Sementara itu, jaksa Made Tangkas yang sebelumnya ditunjuk menangani kasus ini hingga persidangan lebih memilih mengundurkan diri dalam perkara ini, sehingga dalam sidang pada Senin (29/4) lalu, digantikan jaksa Dewa Anom.
"Ya, memang dulu betul saya jaksanya, tapi saya sudah mengundurkan diri karena tidak sependapat dengan terbitnya P21, yang menurut saya tidak ada ditemukan kesalahan pada tersangka," kata jaksa.

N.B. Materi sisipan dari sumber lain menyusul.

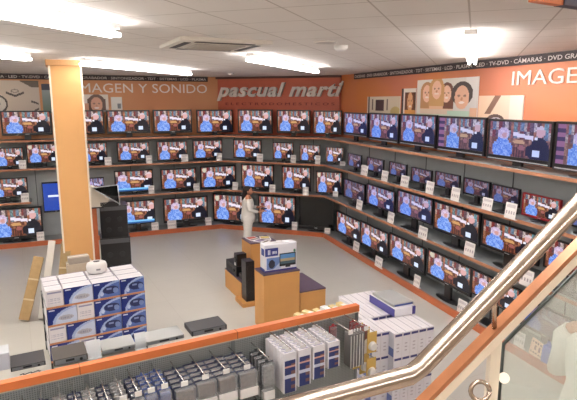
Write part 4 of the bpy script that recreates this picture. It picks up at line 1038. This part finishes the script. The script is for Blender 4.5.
# ink boxes, four hooks of six
def p_ink(u, v):
    if v < 0.16: return (226, 226, 232)
    if u < 0.12 or u > 0.9: return (222, 222, 230)
    if 0.3 < v < 0.38: return (210, 160, 150)
    if u > 0.62 and int(v*11) % 2: return (120, 84, 84)
    if 0.55 < v < 0.62: return (200, 206, 226)
    return (40, 52, 110)
INK = paint_grid('front_print', p_ink, 12, 22); INK.materials.append(M_PRINT)
for c in range(4):
    s0i, z0i = onp(266.5+c*14, 332.5-c*2.9); s = s0i+0.03; hook(s, 1.52, 0.46, 0.05, False); ih = (0.40, 0.37, 0.34, 0.27)[c]
    for j in range(6):
        q = gp_(s, 0.08+j*0.066, 1.485); r = empty('ink_box', (q.x, q.y, 1.485-ih), GR)
        link('box_body', UB, None, r, (-0.068, -0.03, 0), 0, (0.136, 0.058, ih)); link('front_print', INK, None, r, (-0.068, -0.032, 0), 0, (0.136, 1, ih))
        bm = bmesh.new(); box(bm, -0.03, 0.03, -0.003, 0.003, ih, ih+0.035); link('hang_tab', bm, M_white, r)
        bm = bmesh.new(); box(bm, -0.045, 0.045, -0.012, 0.005, ih, ih+0.002); link('top_label', bm, mat('label_lilac', '9a9cb8', 0.5), r)
        tag(r, f'white and blue ink box, {ORD[5-j]} from the front on the {ORD[c]} ink hook', 'box', 'ink boxes on the hooks')
# grey and red packs
for c in range(2):
    s, z = onp(329+c*15, 318-c*3.5); hook(s, z, 0.40, 0.05, True)
for j in range(5):
    s, z = onp(333, 318)
    r = empty('cable_pack', gp_(s+0.0+j*0.036, 0.30, 1.46), GR)
    bm = bmesh.new(); bbox_(bm, -0.014, 0.014, -0.06, 0.06, -0.36, 0, 0.004); link('case', bm, mat('case_grey', '6c6a6a', 0.4), r)
    bm = bmesh.new(); box(bm, -0.015, -0.009, -0.064, -0.058, -0.36, -0.01); link('white_spine', bm, M_white, r)
    bm = bmesh.new(); box(bm, -0.005, 0.005, -0.003, 0.003, 0, 0.03); link('hang_tab', bm, M_white, r)
    tag(r, f'tall slim grey case with white spine, {ORD[j]} from the left near the gondola end', 'package', 'slim grey cases')
for j, (ds, of) in enumerate(((-0.06, 0.09), (0.2, 0.09), (0.2, 0.17), (0.22, 0.25))):
    s, z = onp(333, 318)
    blister('accessory_pack', s+ds, of, 1.47, 0.09, 0.30, 0.03, M_red, M_red, ('red pack on the panel left of the slim grey cases', 'red pack nearest the panel, right of the slim grey cases', 'middle red pack, right of the slim grey cases', 'front red pack, right of the slim grey cases')[j], 'red packs by the gondola end')
M_yel = mat('pack_yellow', 'c9a85c', 0.5)
for row in range(2):
    s, z = onp(354, 318+row*26); s = min(s, GL-0.08); hook(s, 1.45-row*0.29, 0.40, 0.05, False)
    for j in range(3):
        r = empty('bulb_pack', gp_(s, 0.12+j*0.12, 1.41-row*0.29), GR)
        bm = bmesh.new(); box(bm, -0.06, 0.06, -0.004, 0.004, -0.2, 0.03); link('backing_card', bm, M_yel, r)
        bm = bmesh.new(); tube(bm, [(0, -0.006, -0.12), (0, -0.045, -0.12)], [0.05, 0.038], 18); link('round_blister', bm, M_white, r)
        tag(r, f'yellow card with white round blister, {ORD[2-j]} from the front on the {("upper", "lower")[row]} end hook', 'package', 'yellow packs by the gondola end')

# ---- equipment lying on the rear shelf
RZ_ = 1.32
def rear_item(name, x0, y0, x1, y1, d_, h_, mtop, label, cat, detail=True, rz=None):
    """front-left and front-right ground corners in the picture give place and width"""
    A_ = onz(x0, y0, RZ_); B_ = onz(x1, y1, RZ_); w_ = (B_-A_).length; an = GR
    r = empty(name, (A_.x, A_.y, RZ_), an)
    bm = bmesh.new(); bbox_(bm, 0, w_, 0, d_, 0.008, h_, 0.004); link('casing', bm, mtop, r)
    for fx in (0.04, w_-0.04):
        for fy in (0.04, d_-0.04):
            bm = bmesh.new(); tube(bm, [(fx, fy, 0), (fx, fy, 0.01)], 0.012, 8); link('rubber_foot', bm, M_dark, r)
    if detail:
        bm = bmesh.new(); box(bm, w_*0.04, w_*0.96, -0.003, 0.001, 0.014, h_-0.008); f_ = link('front_panel', bm, mat('panel_steel', '8f9194', 0.35, 0.4), r)
        bm = bmesh.new(); box(bm, w_*0.35, w_*0.6, -0.005, -0.002, h_*0.45, h_*0.8); link('display_window', bm, M_black, f_)
        bm = bmesh.new(); tube(bm, [(w_*0.8, -0.003, h_*0.5), (w_*0.8, -0.010, h_*0.5)], h_*0.22, 10); link('knob', bm, M_black, f_)
    return tag(r, label, cat, 'players on the rear shelf')
M_dgrey = mat('player_charcoal', '38383c', 0.45); M_sil2 = mat('player_silver', '9fa1a0', 0.4, 0.2); M_taupe = mat('player_taupe', '4a4541', 0.5)
rear_item('disc_player', 11, 373, 46, 366, 0.27, 0.05, M_dgrey, 'black disc player at the left end behind the orange rail', 'disc player')
rear_item('disc_player', 54, 367.5, 88, 359.5, 0.3, 0.07, M_taupe, 'dark brown topped disc player, second from left behind the rail', 'disc player')
rear_item('disc_player', 103, 355.5, 136, 348.5, 0.26, 0.05, M_sil2, 'silver disc player between the white holder and the glossy card', 'disc player')
rear_item('disc_player', 146, 347, 184, 338.5, 0.26, 0.05, M_sil2, 'silver disc player left of the dark one behind the orange rail', 'disc player')
rear_item('disc_player', 192, 337.5, 227, 330, 0.27, 0.065, M_dgrey, 'black topped disc player, rightmost behind the orange rail', 'disc player')
# white card holders
def holder(px_, py_, w_, h_, label, m=M_white, curve=0.03):
    A_ = onz(px_, py_, RZ_); r = empty('card_holder', (A_.x, A_.y, RZ_), GR)
    bm = bmesh.new(); K = 6; rows = []
    for j in range(K+1):
        t = j/K; y = 0.03+curve*math.sin(t*PI)*-1+0.04*t
        rows.append([bm.verts.new((x, y+dy, t*h_)) for dy in (0, 0.004) for x in (0, w_)])
    for j in range(K):
        a, b = rows[j], rows[j+1]
        bm.faces.new([a[0], a[1], b[1], b[0]]); bm.faces.new([a[3], a[2], b[2], b[3]]); bm.faces.new([a[1], a[3], b[3], b[1]]); bm.faces.new([a[2], a[0], b[0], b[2]])
    bm.faces.new([rows[-1][0], rows[-1][1], rows[-1][3], rows[-1][2]])
    link('sheet', bm, m, r); bm = bmesh.new(); box(bm, 0, w_, 0.0, 0.1, 0, 0.006); link('foot', bm, m, r)
    return tag(r, label, 'card holder')
M_acr = mat('acrylic_white', 'cfd3d6', 0.4)
holder(88, 361, 0.13, 0.17, 'plain white card holder between the brown player and the silver one', M_acr, 0.01)
r = holder(136, 351, 0.11, 0.17, 'glossy curved white card holder with blue top behind the rail', M_acr, 0.035)
bm = bmesh.new(); box(bm, 0, 0.11, 0.06, 0.08, 0.165, 0.185); link('blue_header', bm, M_blue, r)
r = empty('clear_box', onz(-14, 374, RZ_), GR); bm = bmesh.new(); bbox_(bm, 0, 0.2, 0, 0.2, 0, 0.16, 0.005); link('box_body', bm, mat('pale_lilac_box', 'd0d0da', 0.3), r)
bm = bmesh.new(); box(bm, 0, 0.2, 0, 0.2, 0.16, 0.165); link('lid', bm, M_acr, r)
tag(r, 'pale lilac white box cut by the left edge behind the rail', 'box')
# cables by the black player
def cable(px0, py0, px1, py1, c, label):
    A_ = onz(px0, py0, RZ_+0.005); B_ = onz(px1, py1, RZ_+0.005); bm = bmesh.new(); d = B_-A_
    tube(bm, [d*(k/14)+Vector((0, math.sin(k*1.3)*0.02, 0)) for k in range(15)], 0.004, 6)
    tag(link('cable', bm, c, None, A_), label, 'cable')
cable(20, 375, 42, 370, M_dark, 'black cable lying in front of the leftmost disc player')
cable(150, 348, 172, 341.5, M_white, 'white cable lying in front of the fourth disc player')
# small yellow items near the right end of the rear shelf
M_cream = mat('pack_cream', 'e0c98e', 0.45)
for i in range(6):
    px_ = 303+i*8; py_ = 321-i*2.0
    A_ = onz(px_, py_, RZ_); r = empty('small_box', (A_.x, A_.y, RZ_), GR+(0.4 if i < 2 else 0.1)); 
    bm = bmesh.new(); bbox_(bm, 0, 0.075, 0, 0.14, 0, 0.05+0.012*(i % 2), 0.003); link('box_body', bm, M_cream if i != 3 else M_white, r)
    bm = bmesh.new(); box(bm, 0.01, 0.065, 0.01, 0.06, 0.05+0.012*(i % 2), 0.052+0.012*(i % 2)); link('label_panel', bm, M_white, r)
    tag(r, f'small cream yellow box behind the rail, {ORD[i]} from the left of its row', 'box', 'small cream boxes on the rear shelf')

# ------------------------------------------------------------------ white carton group beyond the gondola end
KZ = 1.2; K0 = Vector((-0.71, 5.66)); KA = Vector((0.73, 0.683)).normalized(); KB = Vector((-0.683, 0.73)).normalized(); KR = math.atan2(KA.y, KA.x)
BW, BD, BH = 0.112, 0.40, 0.29
def p_kfront(u, v):
    if 0.04 < v < 0.16 and 0.1 < u < 0.95: return (54, 56, 120)
    if 0.35 < v < 0.8 and 0.3 < u < 0.7 and int(v*20) % 3 == 0: return (186, 178, 190)
    return (226, 224, 232)
def p_kside(u, v):
    if v > 0.62: return (110, 126, 186)
    if 0.15 < v < 0.3 and u < 0.6: return (190, 196, 222)
    return (224, 224, 234)
KF = paint_grid('front_print', p_kfront, 9, 20); KF.materials.append(M_PRINT)
KS = paint_grid('side_print', p_kside, 16, 14); KS.materials.append(M_PRINT)
bm = bmesh.new(); box(bm, 0, 1, 0, 1, 0, 1); box(bm, 0.46, 0.54, 0.02, 0.98, 1.0, 1.004, 1); KBm = mesh(bm, 'box_body'); KBm.materials.append(UB.materials[0]); KBm.materials.append(mat('slot_line', 'a5a2ae', 0.5))
def kbox(ca, b_, z, label, side=False):
    q = K0 + KA*ca + KB*b_
    r = empty('slim_carton', (q.x, q.y, z), KR)
    link('box_body', KBm, None, r, (0.002, 0, 0), 0, (BW-0.004, BD-0.006, BH))
    link('front_print', KF, None, r, (0.002, -0.002, 0), 0, (BW-0.004, 1, BH))
    if side:
        link('side_print', KS, None, r, (0.0, BD-0.008, 0), -PI/2, (BD-0.01, 1, BH))
    tag(r, label, 'box', 'upright slim white cartons')
tn = ['top', 'second', 'third', 'bottom']
for t in range(4):
    z = KZ-BH-0.002-t*(BH+0.004)
    for c in range(-2, 5):
        b0 = 0.10 if c < 0 else 0.0
        if t > 0: b0 += 0.0
        for d_ in range(3 if t == 0 else 1):
            c0_ = (-2, -1, 0)[d_]
            if c < c0_: continue
            if d_ > 0: b0 = 0.10
            kbox(c*BW, b0 + d_*BD, z, f'slim white carton, {ORD[c-c0_]} from the left, {("front", "middle", "rear")[d_]} row of the {tn[t]} tier', side=(c in (-2, 0) and d_ == 0))
bz = KZ-BH-0.004
q = K0 + KA*(-1*BW) + KB*(0.10+BD)
bm = bmesh.new(); bbox_(bm, 0, 6*BW, 0, 2*BD-0.02, 0, bz, 0.006)
r = empty('carton_table', (q.x, q.y, 0), KR); link('block', bm, M_white, r)
bm = bmesh.new(); box(bm, -0.004, 6*BW+0.004, -0.003, 2*BD-0.014, bz*0.5, bz*0.5+0.02); link('trim_band', bm, M_blue, r)
tag(r, 'white display block under the rear rows of slim cartons', 'display stand')
bm = bmesh.new(); q = K0 + KA*(-2*BW-0.03) - KB*0.03
box(bm, 0, 7*BW+0.06, 0, BD+0.115, 0, KZ-4*(BH+0.004)); 
if KZ-4*(BH+0.004) > 0.005: tag(link('pallet', bm, M_dark, None, (q.x, q.y, 0), KR), 'dark low pallet under the slim carton tiers', 'pallet')
else: bm.free()
# big purple box with grey device carton lid lying on top
A_ = onz(394, 317, KZ+0.005)
q = onz(394.5, 317.5, KZ+0.002); q2 = onz(371, 301.5, KZ+0.002); q3 = onz(413, 312.5, KZ+0.002)
dv = Vector((q2.x-q.x, q2.y-q.y)); Lb = dv.length; wv = (Vector((q3.x-q.x, q3.y-q.y))).length
r = empty('router_carton', (q.x, q.y, KZ+0.003), KR)
wv = max(0.2, wv)
bm = bmesh.new(); bbox_(bm, 0, wv, 0, Lb, 0, 0.10, 0.004); link('carton_body', bm, mat('carton_white', 'e6e6ec'), r)
bm = bmesh.new(); box(bm, -0.004, 0, 0, Lb, 0, 0.10); link('purple_side', bm, mat('side_purple', '4a4590', 0.5), r)
bm = bmesh.new(); box(bm, wv*0.86, wv+0.003, -0.004, 0.02, 0.0, 0.10); link('purple_corner', bm, MATS['side_purple'], r)
tag(r, 'long purple-sided white carton lying across the slim cartons', 'carton')
r = empty('grey_device', (q.x, q.y, KZ+0.104), KR)
r.location = Vector((q.x, q.y, KZ+0.104)) + Vector((KA.x*0.02+KB.x*0.06, KA.y*0.02+KB.y*0.06, 0))
bm = bmesh.new(); bbox_(bm, 0, wv*1.0, 0, Lb*0.85, 0, 0.035, 0.012); link('casing', bm, mat('device_grey', 'a3a5a4', 0.45), r)
bm = bmesh.new(); box(bm, 0.02, wv-0.02, -0.003, 0.004, 0.008, 0.026); link('front_panel', bm, M_blue, r)
tag(r, 'flat grey device lying on top of the purple-sided carton', 'device')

Ia menuturkan, bukti tidak ditemukannya kesalahan pada I Made Anom Antara yakni adanya MoU yg telah disepakati oleh para pihak pelapor dan Made Anom, adanya "due diligence" yang dilakukan oleh "legal lawyer" si pelapor sebelum masuk membeli saham di perusahaan tersangka.
"Jadi semua sudah terang benderang dan tidak ada rangkaian kebohongan disitu," katanya.